Without a populist strategy, GOP has only whiteness left
In the aftermath of the 2012 election, when just about everyone assumed Mitt Romney lost because he didn’t win enough Hispanic votes, election analyst Sean Trende produced a dissenting take. A close look at the results across the Midwest and Appalachia revealed a large population of what Trende called “missing white voters” — a mostly working-class constituency that simply declined to turn out in the Romney-Obama contest, and that a future (and more populist) Republican might win.
Trende was misunderstood by certain critics as making a normative argument that the GOP should double down on being a white party. In reality, he suggested that a Republican Party with a more populist economic message might win the missing whites and more minority votes as well.
But an explicit “double down on white voters” argument has circulated for years on the margins of conservatism, and it had obvious influence over Donald Trump’s campaign strategy in 2016. His mix of economic populism and deliberate racial polarization was supposed to be demographically foredoomed — but instead it won him precisely those regions Trende’s analysis had highlighted, and the presidency as well.
For a sense of why this happened, look at the new Pew analysis of the 2016 election, which relies on voter files to create a more accurate assessment of who actually voted.

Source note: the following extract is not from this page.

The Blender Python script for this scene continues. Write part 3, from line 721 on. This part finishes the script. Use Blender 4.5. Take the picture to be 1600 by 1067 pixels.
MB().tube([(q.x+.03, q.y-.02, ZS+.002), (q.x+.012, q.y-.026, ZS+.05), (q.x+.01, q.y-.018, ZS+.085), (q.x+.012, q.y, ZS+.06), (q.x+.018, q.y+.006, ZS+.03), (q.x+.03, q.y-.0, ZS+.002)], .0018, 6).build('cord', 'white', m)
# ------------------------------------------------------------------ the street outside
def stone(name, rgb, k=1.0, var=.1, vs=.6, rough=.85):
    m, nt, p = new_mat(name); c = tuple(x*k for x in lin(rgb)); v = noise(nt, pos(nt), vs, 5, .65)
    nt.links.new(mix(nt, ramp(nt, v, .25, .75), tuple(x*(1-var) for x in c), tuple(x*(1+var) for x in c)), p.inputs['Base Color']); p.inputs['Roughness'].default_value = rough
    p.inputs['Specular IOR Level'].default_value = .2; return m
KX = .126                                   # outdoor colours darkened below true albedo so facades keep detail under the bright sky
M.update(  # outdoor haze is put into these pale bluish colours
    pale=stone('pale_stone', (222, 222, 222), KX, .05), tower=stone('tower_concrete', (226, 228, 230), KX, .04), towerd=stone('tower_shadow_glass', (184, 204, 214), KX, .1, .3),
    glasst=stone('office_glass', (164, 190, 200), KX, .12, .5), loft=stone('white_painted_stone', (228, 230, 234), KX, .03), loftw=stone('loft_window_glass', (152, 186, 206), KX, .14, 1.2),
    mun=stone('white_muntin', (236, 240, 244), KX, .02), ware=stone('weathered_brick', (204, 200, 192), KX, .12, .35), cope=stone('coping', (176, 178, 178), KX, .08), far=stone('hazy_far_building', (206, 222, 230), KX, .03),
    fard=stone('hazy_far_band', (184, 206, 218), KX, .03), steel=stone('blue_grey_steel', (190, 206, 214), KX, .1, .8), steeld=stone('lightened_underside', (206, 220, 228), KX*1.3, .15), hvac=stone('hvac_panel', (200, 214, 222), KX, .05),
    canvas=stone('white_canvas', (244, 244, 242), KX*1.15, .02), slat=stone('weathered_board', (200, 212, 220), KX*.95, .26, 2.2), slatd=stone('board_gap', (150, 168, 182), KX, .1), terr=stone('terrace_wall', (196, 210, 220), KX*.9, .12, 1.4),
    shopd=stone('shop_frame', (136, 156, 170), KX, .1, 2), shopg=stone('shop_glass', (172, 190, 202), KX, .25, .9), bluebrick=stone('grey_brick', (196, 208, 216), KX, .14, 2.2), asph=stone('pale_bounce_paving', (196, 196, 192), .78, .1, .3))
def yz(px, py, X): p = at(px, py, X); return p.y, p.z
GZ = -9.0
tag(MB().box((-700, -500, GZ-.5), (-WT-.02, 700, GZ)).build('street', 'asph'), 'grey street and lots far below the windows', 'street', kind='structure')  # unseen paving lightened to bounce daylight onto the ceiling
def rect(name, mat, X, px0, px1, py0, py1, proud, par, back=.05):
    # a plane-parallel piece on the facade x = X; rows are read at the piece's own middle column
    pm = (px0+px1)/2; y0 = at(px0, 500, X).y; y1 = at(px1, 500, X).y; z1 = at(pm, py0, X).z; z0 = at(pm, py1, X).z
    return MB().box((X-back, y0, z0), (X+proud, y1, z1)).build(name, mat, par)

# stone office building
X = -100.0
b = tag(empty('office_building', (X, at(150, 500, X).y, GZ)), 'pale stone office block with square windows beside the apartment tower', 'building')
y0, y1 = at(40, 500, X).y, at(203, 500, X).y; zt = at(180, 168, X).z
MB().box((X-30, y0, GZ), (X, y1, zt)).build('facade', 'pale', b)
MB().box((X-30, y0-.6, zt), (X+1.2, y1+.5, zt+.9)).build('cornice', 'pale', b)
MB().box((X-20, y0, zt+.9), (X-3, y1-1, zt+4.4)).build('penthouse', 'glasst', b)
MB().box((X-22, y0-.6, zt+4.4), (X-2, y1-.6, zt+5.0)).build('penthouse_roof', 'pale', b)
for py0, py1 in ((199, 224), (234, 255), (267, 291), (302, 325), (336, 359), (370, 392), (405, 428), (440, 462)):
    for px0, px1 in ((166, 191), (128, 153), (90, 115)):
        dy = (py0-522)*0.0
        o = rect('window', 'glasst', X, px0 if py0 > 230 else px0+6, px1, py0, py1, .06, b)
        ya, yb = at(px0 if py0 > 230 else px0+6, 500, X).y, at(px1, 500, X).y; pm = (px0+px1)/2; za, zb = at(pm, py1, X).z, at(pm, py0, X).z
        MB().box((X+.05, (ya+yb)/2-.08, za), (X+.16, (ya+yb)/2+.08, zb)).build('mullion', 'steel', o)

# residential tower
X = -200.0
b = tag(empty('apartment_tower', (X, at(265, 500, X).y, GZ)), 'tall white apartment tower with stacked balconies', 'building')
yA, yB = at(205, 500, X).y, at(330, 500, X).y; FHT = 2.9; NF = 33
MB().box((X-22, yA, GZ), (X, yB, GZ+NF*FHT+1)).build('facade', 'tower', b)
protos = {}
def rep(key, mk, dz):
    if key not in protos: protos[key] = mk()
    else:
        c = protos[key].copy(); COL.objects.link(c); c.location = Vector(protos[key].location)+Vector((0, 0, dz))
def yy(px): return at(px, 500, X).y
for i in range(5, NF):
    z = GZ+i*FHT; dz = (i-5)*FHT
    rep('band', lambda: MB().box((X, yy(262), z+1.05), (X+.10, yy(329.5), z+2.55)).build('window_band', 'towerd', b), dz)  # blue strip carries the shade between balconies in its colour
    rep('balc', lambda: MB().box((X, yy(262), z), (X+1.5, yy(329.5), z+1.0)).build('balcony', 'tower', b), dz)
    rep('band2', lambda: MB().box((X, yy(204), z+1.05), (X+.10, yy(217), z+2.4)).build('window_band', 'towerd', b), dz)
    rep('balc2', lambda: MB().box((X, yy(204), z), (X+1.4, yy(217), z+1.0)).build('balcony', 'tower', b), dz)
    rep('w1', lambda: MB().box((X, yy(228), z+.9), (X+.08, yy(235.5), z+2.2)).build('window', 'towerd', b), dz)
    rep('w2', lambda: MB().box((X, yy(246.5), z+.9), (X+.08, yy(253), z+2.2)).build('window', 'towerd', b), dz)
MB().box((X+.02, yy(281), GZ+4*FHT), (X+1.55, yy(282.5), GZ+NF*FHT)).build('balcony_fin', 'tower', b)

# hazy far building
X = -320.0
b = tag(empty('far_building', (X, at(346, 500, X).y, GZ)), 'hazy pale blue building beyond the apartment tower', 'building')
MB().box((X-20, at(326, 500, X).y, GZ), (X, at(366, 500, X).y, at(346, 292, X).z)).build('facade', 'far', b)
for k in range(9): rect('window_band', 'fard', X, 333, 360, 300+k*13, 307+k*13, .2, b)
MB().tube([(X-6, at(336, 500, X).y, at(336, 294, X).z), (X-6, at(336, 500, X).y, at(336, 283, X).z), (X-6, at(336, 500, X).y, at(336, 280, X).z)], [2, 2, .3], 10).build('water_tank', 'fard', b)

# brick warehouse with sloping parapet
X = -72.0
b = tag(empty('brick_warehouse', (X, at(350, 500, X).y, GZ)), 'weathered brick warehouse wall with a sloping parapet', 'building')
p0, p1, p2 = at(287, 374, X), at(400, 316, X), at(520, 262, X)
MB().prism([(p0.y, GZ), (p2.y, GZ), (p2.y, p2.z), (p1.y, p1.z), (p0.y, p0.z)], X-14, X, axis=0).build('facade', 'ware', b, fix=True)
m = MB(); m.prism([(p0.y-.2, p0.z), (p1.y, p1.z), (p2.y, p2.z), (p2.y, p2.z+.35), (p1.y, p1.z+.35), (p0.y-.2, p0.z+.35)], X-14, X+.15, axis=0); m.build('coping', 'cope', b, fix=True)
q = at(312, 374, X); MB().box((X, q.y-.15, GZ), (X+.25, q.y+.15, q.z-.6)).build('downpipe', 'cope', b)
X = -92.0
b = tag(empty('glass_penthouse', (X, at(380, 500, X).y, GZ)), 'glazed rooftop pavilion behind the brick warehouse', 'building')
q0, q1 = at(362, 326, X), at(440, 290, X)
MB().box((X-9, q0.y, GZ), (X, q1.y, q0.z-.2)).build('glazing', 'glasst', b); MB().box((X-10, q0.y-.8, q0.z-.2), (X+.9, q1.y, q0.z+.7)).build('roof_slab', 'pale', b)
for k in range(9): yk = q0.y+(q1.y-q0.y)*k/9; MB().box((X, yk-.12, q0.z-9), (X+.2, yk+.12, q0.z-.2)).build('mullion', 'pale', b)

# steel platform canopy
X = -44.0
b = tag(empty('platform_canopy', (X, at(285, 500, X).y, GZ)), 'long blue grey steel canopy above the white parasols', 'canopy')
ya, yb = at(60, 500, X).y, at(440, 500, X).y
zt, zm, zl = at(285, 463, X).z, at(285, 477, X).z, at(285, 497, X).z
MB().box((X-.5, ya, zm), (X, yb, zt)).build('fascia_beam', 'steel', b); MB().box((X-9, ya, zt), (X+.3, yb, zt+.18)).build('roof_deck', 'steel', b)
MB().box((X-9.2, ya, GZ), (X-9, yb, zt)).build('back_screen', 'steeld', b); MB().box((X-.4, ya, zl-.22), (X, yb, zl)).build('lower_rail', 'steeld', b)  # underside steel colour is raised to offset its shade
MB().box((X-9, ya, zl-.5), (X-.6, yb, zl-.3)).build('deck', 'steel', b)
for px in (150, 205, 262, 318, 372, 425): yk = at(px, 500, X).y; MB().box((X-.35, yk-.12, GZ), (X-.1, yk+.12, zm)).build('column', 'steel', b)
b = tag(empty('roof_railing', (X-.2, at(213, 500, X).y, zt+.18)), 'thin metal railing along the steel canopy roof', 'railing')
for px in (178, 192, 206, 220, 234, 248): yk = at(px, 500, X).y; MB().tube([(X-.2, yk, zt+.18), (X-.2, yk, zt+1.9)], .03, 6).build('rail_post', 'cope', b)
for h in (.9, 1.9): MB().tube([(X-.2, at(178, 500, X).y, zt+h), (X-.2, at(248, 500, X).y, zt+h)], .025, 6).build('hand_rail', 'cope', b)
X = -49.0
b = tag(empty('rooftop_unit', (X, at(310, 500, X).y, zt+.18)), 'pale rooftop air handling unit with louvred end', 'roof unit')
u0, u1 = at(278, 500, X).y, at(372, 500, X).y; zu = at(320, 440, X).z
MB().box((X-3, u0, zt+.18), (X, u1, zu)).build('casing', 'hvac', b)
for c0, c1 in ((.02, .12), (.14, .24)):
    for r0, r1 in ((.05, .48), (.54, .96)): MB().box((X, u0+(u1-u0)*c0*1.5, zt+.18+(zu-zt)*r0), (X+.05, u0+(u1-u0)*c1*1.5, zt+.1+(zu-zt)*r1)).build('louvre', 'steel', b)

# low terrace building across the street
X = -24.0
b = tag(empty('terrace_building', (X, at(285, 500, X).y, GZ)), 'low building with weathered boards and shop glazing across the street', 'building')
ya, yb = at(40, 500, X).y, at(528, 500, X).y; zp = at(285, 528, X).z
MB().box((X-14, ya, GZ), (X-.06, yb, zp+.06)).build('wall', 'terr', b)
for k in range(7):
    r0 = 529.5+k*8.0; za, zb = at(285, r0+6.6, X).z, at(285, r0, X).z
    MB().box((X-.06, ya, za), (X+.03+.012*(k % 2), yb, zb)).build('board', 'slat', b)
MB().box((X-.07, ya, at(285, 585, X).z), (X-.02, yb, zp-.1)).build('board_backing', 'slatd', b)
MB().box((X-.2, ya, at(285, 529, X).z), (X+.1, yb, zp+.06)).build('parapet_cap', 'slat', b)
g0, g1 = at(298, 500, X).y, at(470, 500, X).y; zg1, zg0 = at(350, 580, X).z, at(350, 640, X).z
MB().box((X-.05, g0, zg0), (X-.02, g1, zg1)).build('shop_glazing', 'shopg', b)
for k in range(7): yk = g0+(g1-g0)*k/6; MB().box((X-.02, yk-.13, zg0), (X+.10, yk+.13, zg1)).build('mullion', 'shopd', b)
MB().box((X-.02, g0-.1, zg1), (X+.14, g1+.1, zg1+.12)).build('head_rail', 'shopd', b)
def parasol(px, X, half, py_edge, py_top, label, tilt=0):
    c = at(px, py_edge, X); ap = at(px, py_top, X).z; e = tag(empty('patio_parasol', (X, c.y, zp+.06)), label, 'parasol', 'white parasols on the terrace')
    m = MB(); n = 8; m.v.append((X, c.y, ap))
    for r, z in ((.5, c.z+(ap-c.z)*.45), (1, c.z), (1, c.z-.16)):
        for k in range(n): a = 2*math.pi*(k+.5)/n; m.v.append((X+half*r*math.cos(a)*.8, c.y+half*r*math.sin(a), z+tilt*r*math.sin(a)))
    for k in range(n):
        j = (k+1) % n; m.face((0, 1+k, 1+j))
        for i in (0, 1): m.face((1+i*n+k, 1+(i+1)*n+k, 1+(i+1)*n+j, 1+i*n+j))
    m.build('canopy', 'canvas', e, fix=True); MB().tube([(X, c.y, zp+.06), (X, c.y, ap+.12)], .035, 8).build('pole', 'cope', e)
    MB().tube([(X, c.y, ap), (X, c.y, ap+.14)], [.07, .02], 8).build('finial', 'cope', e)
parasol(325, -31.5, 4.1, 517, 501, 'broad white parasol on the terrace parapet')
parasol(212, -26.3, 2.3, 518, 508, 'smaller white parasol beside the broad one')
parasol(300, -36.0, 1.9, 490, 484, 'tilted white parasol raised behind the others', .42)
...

Compared to exit polls, a couple of things stand out: First, Pew has whites at 74 percent of all voters (CNN’s exit poll had them at 71 percent), and second, it has whites without a college degree, Trump’s key constituency, at 44 percent of all voters (34 percent in CNN’s poll).
In other words, both conventional polling and conventional wisdom underestimated the potential for white turnout generally and working-class white turnout specifically — and that’s why Trump’s strategy was able to carry him to victory.
Turning out disaffected whites is more politically effective than most people imagined after 2012, but white voters are ultimately too divided to make a “white strategy” work as a foundation for a real governing majority.
Fortunately for the GOP there is an obvious and morally superior alternative, which is to recognize that Trump’s populist rhetoric as well as his race-baiting helped win the white Midwest, and instead of a white strategy pursue a populist strategy shorn of white-identity appeals. Keep the infrastructure promises and drop the birther forays; pursue E-Verify but forgo the child-separating cruelties; be tough on China but stop vilifying black athletes; embrace nationalism but stiff-arm Confederate nostalgia.
But just because this alternative is obvious doesn’t mean it’s operable. Some Republicans really welcome racial polarization; others, a larger group, are hoping to simply return to the ideological comforts of zombie-Reaganism once Trump has vanished from the scene. Meanwhile Trump himself seems mostly content to fight from within the redoubt the white strategy built for him rather than expand it.
Which is why the surprising success of his 2016 strategy is on track to give way to something more predictable this fall: A white-as-Moby-Dick Republican Party whose very whiteness ensures that it will lose the next battle in the great white civil war.